Theology 101 — A New Meal

Theology 101 — A New Meal

What’s New?

By Jerry Batson, Th.D.
Special to The Alabama Baptist

We have begun in the New Year to think about truths that the Bible labels as new. Thus, Theology 101 began last week with the New Covenant as contrasted with the Old Covenant. The Old Covenant had a memorial meal, which we commonly refer to as the Passover.

The Passover Meal was historically related to the deaths of the firstborn in Egypt that led to Israel’s deliverance from bondage. Jewish households took a lamb for sacrifice and sprinkled its blood on the lintel and doorposts of their homes (Ex. 12:7).

The presence of the blood secured the safety of the Jewish slaves when an angel visited the Egyptian homes securing the death of the firstborn of their families and flocks. The meal that centered on the lamb became known as the Passover Meal, the annual observance of which was a perpetual reminder of divine deliverance and a repeated occasion for instructing future generations.

The two elements

As one aspect of Jesus fulfilling the Law of the Old Covenant, He shared a final Passover with His disciples. In the setting of that Passover Meal, Jesus instituted a new meal when He took bread, broke it and, having given thanks, gave it to the disciples and commanded them to eat it. He did similarly with the wine.

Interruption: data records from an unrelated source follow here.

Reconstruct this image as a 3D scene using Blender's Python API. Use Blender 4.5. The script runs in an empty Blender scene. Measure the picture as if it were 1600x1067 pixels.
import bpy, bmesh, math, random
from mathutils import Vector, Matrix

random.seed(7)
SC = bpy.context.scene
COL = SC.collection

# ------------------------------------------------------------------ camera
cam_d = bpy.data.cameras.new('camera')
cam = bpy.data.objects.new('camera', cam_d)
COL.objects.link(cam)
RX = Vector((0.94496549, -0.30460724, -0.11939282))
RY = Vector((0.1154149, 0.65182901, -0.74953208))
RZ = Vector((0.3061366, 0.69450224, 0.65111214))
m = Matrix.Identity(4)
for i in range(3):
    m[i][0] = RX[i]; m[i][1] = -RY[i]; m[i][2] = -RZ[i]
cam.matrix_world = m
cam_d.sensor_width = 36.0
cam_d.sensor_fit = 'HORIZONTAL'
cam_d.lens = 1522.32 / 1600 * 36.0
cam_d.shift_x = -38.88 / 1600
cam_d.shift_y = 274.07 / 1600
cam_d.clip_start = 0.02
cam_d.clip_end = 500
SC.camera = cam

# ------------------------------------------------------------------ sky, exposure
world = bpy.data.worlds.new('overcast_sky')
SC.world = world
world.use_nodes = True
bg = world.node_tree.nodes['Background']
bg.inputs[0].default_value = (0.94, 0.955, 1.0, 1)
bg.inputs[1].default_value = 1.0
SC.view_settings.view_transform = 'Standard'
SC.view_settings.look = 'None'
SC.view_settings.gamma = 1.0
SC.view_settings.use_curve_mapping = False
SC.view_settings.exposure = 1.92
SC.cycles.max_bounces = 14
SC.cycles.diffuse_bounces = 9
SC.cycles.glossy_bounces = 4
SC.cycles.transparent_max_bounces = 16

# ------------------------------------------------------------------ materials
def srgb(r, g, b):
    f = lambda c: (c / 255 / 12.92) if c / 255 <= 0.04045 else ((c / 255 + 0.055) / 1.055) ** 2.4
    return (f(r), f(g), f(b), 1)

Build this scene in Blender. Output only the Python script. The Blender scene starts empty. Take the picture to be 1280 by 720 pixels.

In doing so Jesus referred these two elements to His own body given and blood shed. In that context He said concerning the cup, “This cup is the new covenant in My blood” (1 Cor. 11:25). Thus, just as the Old Covenant had a meal of remembrance, so Jesus established a new meal as part of the New Covenant. We today commonly refer to this new meal as The Lord’s Supper.

In establishing the new meal, Jesus explicitly invested it with the need for remembrance on the part of His followers. His familiar instructions included the words, “Do this in remembrance of Me” (Luke 22:19).

Not only is the Lord’s Supper a meal of remembrance, it is one of anticipation. Jesus explained it this way: “For as often as you eat this bread and drink this cup, you proclaim the Lord’s death till He comes” (1 Cor. 11:26). Not only a means of remembrance and anticipation, the Lord’s Supper also is a time for self-examination: “Let a man examine himself and so let him eat of the bread and drink of the cup” (1 Cor. 11:28).

Family dimension

Furthermore the Passover Meal had a family dimension to it inasmuch as it was explicitly observed in Jewish family gatherings.

In the case of the new meal its observance is fraught with a family significance in a spiritual sense: “The cup of blessing which we bless, is it not the communion of the blood of Christ? The bread which we break, is it not the communion of the body of Christ? For we, though many, are one bread and one body; for we all partake of that one bread” (1 Cor. 10:16–17). The community of believers constitutes the spiritual body of Christ, which we also commonly refer to as the Church.
Baptists have traditionally understood the Last Supper of Jesus with the disciples to be the inauguration of this memorial meal of the

New Covenant. We commonly view this meal as “a symbolic act of obedience whereby members of the church, through partaking of the bread and the fruit of the vine, memorialize the death of the Redeemer and anticipate His Second Coming” (Baptist Faith and Message, Article VII).